Moth Painting

Moth Painting is a time-based painting-photography hybrid that serves as a visual record of the moth and insect population of Freshkills Park. Artist Ash Ferlito suspended a large sheet from a plastic framework and then shined UV light on the material to attract insects on the panel to document them. Each of the visiting moths is identified in collaboration with a naturalist and uploaded to the iNaturalist database to provide valuable information to create a portrait of biodiversity at Freshkills Park.

Ferlito compiles the individual photographs into a single composition, recreating the placements of the moths on the sheet as if they were simultaneous. With this composition, Ferlito creates a cyanotype depicting the moths’ silhouettes. The cyanotype uses a fabric treated with a photosensitive emulsion for exposure and fixing, leaving the open space around the insects blue, while the bodies and wings of the insects remain as white impressions. Ferlito writes, “the results are an ethereal constellation of activity, suspended in a cyan-blue field.”  Moth Painting captures moths and other insects in a fleeting self-arrangement that brings to life the habitat allowed by the development of the park.

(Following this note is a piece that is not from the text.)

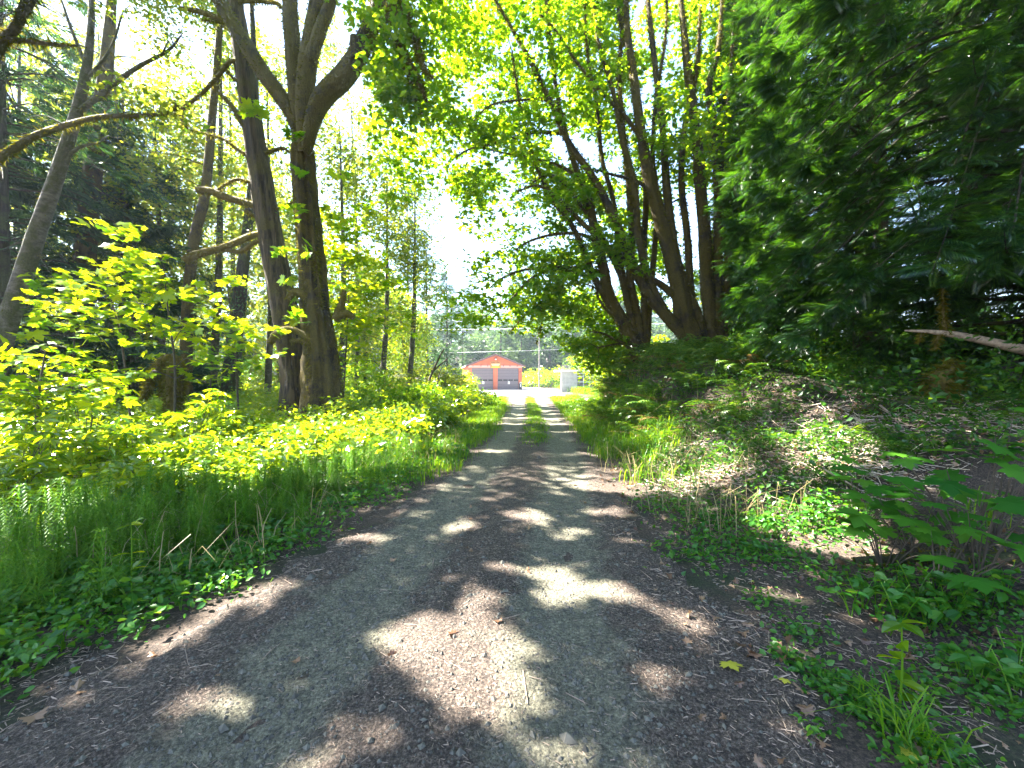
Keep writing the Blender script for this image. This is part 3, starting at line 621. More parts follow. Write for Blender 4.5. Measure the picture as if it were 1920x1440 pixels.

Ash Ferlito (b. California) lives and works in New York City. She has degrees from Yale University and The Tyler School of Art. She has exhibited her work internationally and attended residencies at Skowhegan School of Painting and Sculpture, Marble House Projects, University of Las Vegas, Vermont Studio Center, and others. In 2018, she was awarded a summer studio residency at the New York City Audubon Nature Center on Governors Island. She enjoys biking and looking at birds.